古くインドで使われていたパーリ語、その中に「アニッチャ」という言葉があります。
「アニッチャ」とは「無常」と訳すことが出来ます。私達の目の前に広がるこの世界全ては常に流動変化をし続けて、一瞬たりとも同じ状態を保ち続けることが出来ない、つまりは常が無いという事を意味します。
サーフィンで海にいる時、このアニッチャを非常に感じる事が出来ます。波というのは常に流動変化をしていて、その季節や天候、時間によって波の大きさも違えば、厚さや、スピード、波の崩れ方まで全てが変化していきます。さっきまで荒れ狂っていた海が数時間後には風が止み、まるで湖の様な静けさに変化していたりします。それが良い波であれ悪い波であれ、あの時、あの海で出会ったあの波にはもう二度と出会うことは出来ないのです。そしてサーファーたちは目の前の波にやり残しが無い様、そして悔いが残らない様、目の前の波に全力でトライし、その瞬間を楽しみ続けるのです。
私達の多くは、このアニッチャという普遍的な真理を知ってはいるけれど忘れてしまいがちだったりするのではないでしょうか。辛く悲しい時、その悲しみが永遠に続くかの様に肩を落としたり...。今、目の前に差し出されている幸せをいつまでも続くと考え、有難みを感じずに当たり前の様に過ごしたり。
私には産まれて3ヶ月になる息子がいます。男でも子育てに積極的に取り組もうと、オムツ交換やお風呂、洗濯や寝かしつけの抱っこなど日々挑戦しています。ですが、何をやっても泣き止まない時があり、もしも私に母乳が出たら...なんて思った事もあります(笑)。
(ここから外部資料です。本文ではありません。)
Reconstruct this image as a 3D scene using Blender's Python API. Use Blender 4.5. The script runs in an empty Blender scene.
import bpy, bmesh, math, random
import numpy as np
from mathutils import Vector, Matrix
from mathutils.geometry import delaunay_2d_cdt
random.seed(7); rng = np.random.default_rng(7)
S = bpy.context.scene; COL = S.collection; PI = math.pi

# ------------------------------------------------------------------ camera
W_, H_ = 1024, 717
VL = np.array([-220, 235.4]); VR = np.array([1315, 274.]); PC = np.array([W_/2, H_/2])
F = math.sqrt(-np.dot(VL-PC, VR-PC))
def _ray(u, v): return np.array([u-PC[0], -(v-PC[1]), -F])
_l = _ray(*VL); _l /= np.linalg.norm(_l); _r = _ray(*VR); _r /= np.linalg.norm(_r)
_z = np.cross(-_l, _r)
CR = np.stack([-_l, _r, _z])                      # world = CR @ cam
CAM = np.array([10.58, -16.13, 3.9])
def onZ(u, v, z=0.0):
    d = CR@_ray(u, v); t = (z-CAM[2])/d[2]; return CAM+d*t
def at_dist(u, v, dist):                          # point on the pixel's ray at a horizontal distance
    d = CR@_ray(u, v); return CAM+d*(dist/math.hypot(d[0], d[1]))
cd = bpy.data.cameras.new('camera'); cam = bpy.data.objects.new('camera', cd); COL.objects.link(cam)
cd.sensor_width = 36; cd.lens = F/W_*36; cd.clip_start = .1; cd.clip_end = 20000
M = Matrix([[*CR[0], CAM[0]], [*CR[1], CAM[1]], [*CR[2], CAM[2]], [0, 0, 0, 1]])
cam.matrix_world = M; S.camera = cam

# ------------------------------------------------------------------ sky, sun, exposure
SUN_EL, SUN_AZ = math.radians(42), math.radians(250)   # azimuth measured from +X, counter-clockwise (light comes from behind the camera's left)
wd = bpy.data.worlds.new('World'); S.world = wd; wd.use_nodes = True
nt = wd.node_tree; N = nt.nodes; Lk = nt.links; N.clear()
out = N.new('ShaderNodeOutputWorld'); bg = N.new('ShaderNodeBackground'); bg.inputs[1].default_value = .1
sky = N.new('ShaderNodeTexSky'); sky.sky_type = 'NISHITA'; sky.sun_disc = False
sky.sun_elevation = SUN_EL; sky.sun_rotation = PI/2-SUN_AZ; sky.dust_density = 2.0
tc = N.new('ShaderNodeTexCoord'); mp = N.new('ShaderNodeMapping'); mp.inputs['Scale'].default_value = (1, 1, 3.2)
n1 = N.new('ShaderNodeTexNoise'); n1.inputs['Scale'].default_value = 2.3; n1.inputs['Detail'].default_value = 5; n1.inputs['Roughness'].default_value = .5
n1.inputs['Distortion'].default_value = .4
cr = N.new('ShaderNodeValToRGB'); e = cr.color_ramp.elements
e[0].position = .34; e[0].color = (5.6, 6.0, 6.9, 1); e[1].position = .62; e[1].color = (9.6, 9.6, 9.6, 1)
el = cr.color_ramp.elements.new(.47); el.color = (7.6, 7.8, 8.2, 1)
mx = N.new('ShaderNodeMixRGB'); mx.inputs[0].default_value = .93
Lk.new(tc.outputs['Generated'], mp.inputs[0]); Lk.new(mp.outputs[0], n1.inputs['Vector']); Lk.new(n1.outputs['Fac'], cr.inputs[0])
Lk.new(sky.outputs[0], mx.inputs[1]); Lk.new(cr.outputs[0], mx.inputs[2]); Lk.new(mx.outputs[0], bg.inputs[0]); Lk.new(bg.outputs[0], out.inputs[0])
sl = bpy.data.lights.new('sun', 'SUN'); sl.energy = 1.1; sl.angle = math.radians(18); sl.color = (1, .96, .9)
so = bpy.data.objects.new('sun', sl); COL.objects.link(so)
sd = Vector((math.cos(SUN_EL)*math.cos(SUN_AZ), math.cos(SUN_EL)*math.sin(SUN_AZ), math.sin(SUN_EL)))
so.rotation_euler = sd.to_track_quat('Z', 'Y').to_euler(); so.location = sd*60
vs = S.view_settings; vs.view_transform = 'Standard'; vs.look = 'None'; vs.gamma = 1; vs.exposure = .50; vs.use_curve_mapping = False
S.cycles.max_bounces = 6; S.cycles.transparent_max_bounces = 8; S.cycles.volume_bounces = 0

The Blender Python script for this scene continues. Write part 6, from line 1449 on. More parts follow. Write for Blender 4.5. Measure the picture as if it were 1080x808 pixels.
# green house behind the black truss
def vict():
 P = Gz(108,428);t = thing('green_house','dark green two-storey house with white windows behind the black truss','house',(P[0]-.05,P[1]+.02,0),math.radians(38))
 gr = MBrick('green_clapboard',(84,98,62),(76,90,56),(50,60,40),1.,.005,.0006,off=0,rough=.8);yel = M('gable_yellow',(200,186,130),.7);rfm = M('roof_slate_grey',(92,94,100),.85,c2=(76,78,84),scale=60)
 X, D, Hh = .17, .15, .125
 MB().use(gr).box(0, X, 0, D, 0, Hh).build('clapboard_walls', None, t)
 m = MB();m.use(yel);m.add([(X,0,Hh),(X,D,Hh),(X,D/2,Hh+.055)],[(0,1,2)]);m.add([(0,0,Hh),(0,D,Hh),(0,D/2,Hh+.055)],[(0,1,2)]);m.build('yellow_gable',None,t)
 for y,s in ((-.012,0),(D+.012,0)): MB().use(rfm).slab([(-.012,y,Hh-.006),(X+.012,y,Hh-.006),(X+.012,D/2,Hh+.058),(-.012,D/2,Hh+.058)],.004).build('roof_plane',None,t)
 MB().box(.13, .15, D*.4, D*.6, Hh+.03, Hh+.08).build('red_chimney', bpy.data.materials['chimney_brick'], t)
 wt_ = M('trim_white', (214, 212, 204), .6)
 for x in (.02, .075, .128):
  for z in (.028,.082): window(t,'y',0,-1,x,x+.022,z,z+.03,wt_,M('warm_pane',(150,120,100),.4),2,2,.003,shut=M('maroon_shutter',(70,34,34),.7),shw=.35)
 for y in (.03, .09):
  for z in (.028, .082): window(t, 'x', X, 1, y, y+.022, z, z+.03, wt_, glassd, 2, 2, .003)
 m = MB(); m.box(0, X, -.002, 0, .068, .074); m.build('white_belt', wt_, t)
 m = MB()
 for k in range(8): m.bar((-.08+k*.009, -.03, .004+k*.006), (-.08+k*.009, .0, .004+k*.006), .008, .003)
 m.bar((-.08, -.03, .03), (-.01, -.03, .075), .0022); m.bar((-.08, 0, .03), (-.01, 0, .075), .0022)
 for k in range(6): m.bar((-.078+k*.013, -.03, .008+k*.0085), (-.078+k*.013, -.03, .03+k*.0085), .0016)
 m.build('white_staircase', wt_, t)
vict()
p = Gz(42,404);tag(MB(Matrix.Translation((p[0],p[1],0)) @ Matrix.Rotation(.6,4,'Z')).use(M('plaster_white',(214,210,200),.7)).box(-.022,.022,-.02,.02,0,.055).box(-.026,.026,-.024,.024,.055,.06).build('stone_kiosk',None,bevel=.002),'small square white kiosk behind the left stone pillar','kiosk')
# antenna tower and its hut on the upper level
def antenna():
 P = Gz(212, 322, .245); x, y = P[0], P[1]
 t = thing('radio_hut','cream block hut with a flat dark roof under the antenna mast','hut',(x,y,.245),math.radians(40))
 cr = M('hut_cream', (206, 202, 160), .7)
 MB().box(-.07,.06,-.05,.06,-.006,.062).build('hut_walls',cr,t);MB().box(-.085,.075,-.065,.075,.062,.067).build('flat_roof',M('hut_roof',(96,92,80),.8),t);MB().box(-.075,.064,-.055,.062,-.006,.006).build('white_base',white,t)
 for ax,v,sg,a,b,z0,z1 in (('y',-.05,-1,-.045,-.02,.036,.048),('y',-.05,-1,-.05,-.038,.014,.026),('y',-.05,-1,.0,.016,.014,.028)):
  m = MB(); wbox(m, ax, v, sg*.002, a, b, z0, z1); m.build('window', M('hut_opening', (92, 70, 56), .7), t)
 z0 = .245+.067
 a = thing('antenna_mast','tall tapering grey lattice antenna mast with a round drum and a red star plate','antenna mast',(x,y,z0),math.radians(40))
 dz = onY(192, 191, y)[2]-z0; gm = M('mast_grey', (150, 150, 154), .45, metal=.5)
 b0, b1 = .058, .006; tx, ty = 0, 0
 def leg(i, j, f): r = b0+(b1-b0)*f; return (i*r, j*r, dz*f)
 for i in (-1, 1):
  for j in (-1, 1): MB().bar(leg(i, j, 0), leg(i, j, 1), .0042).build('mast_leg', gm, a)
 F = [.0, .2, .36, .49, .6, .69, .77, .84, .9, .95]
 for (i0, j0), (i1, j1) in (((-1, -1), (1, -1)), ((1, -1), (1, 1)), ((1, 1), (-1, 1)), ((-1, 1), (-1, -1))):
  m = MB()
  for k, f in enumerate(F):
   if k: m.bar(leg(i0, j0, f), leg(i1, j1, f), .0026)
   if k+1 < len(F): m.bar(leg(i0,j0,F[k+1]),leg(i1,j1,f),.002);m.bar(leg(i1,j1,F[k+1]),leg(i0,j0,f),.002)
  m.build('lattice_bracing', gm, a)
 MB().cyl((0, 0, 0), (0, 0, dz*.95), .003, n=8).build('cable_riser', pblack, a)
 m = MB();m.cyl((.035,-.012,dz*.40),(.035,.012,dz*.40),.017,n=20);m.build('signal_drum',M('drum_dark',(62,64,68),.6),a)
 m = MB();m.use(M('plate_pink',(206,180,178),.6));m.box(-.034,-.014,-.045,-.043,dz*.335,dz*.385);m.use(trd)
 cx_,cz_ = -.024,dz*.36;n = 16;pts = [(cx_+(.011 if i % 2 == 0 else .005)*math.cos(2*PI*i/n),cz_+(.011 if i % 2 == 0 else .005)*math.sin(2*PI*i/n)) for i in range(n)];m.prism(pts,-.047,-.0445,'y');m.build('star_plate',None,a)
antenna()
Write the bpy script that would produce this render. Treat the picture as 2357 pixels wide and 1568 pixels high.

夜赤ちゃんがぐずり始め、オムツをみると、おしっこをしているのでオムツを換えます。すると今度はすごい勢いで大をします。慌ててオムツを換えるとまたおしっこ・・・そんな事が毎晩の様に繰り返されると、次第にオムツを換えるた度に「も~またオムツか~!何でこの子はおしっことウンチを寝る前にしてくれないんだ!!」と不満が溜まってきます。これがこの先ずっと続いたらどうしようとか、「これじゃあ夜も寝れないし寝不足になってしまう」と不安に感じたり...。
そんな楽しくも忙しい日々もあっという間に3ヶ月が過ぎました。無事にすくすくと成長し1日1日、表情が豊かになってきました。その成長スピードはとても速く、毎日新たな成長を発見出来るほどです。ある休日、朝起きて息子を抱っこし、「おはよう」と話しかけるといつも特別な反応はなかったのですが、私の顔を見て初めて微笑んでくれました。昨日までは見られなかった成長を目の当たりにし、大変驚きました。同時に、息子の毎日何かしらの変化と成長が嬉しいのだけれど、少し寂しいような気持ちになり、現実は常に流動し変化してるんだなと、アニッチャ、常が無い事を再認識する事が出来ました。
そしてこの先、私はこの子のオムツをいったい何度換えてあげることが出来るのか?あと何度抱っこしてあげる事が出来るのか?常は無いですからすぐにこの子は成長していき、それも必要が無くなっていく時期がやってくるでしょう。そう思った瞬間から苦手だったオムツ換えも大切な時間に変わっていき、腕が痛くなるほど辛かった寝かしつけの抱っこもその一回一回を大切に楽しめるようになりました。
私達の一生というのは永遠のように長く感じますが、宇宙の長い歴史の中では瞬き程の一瞬でしかありません。その一瞬の中でも万物は常に流動変化していきます。私達の目の前に差し出される現実が、自分の望んでいる事、望んでいない事だとしてもそれは神様から与えられた最高の時間です。そしてこれから先、決して同じ時間は訪れません。
もう二度と出会えないであろう波を、全身で楽しむサーファーの様に、アニッチャをいつでも心の片隅に、目の前に差し出される様々な人生の波を思う存分、楽しんで乗りこなしていきましょう!